During each sine wave, the voltage increases, effectively turning the coils into electromagnets, then decreases back to zero. These magnetic forces are what spins the rotor and it moves one pole during every part of the cycle. But each sine wave also then goes negative and then back up to zero for a second set of charging and discharging of the electromagnetic coils. This makes the rotor move to a second pole locations during during the second half of one cycle of the AC sine wave. In other words the rotor moves two pole locations for each one AC cycle, so you have to multiply by 2. Then multiply by 60 to convert seconds to minutes and divide by the number of poles.

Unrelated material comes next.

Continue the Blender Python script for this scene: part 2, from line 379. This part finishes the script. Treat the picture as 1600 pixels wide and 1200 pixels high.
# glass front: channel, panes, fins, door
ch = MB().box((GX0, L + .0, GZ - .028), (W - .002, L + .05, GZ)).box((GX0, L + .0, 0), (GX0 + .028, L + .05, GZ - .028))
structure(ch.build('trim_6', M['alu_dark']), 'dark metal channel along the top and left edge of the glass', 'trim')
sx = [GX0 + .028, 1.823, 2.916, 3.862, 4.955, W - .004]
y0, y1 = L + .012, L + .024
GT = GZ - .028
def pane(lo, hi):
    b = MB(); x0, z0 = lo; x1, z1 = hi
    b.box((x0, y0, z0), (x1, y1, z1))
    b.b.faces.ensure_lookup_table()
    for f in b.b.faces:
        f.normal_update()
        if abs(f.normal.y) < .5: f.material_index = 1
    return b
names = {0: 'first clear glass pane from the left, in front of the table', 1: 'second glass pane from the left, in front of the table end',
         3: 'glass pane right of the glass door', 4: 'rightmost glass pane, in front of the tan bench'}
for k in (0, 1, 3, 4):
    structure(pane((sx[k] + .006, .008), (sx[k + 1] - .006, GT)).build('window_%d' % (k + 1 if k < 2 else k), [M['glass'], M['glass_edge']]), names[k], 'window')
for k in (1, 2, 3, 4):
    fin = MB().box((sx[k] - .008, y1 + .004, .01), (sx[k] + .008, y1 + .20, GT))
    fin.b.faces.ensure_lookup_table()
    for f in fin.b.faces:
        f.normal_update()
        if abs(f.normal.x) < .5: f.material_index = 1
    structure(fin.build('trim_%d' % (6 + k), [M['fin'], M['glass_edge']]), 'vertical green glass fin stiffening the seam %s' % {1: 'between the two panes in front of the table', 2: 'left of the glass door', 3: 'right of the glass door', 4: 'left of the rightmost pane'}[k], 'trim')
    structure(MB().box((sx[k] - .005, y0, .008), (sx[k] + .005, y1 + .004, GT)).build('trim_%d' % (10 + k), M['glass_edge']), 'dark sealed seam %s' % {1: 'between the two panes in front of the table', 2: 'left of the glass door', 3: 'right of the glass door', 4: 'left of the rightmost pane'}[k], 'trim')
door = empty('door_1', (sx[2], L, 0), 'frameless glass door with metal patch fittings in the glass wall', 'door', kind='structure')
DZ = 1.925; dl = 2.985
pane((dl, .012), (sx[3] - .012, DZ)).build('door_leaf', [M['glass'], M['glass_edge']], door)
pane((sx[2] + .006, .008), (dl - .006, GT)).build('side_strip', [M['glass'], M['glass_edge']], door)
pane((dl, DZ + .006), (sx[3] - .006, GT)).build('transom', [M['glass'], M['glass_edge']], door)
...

So it’s 2 x 60 x F / n or 120 F/n
A DC motor basically spins as fast as it can until the applied voltage balances out with the internal voltage it generates itself as it spins. This can result in fairly high rotation speeds though so quite often the speed is determined more by friction and the load on the motor rather than its unloaded speed. Increasing the voltage will increase the current as well, which increases the torque and push the motor to spin faster.
This isn’t a very efficient way to control the speed of a DC motor though. More often something like PWM control is done. PWM is pulse width modulation. Basically instead of feeding the motor a constant DC voltage you turn the supply voltage on and off very quickly and vary the on time of the pulse compared to the off time of the pulse to generate more or less average torque. The speed of the motor is monitored and fed back into the PWM controller so that it constantly tries to generate exactly enough torque as necessary to balance out the load and achieve the desired speed.
Thanks, Comp.
Good info, thanks! It was just a question that occurred to me as I was going through the house switching the direction of fan rotation for warmer weather. …and no, didn’t even occur to me that the off switch in GENERAL wouldn’t allow for it. Silly.
Great info though, and for whatever reason when I think of electric motors I only tend to think of permanent magnet motors, need to change that thinking.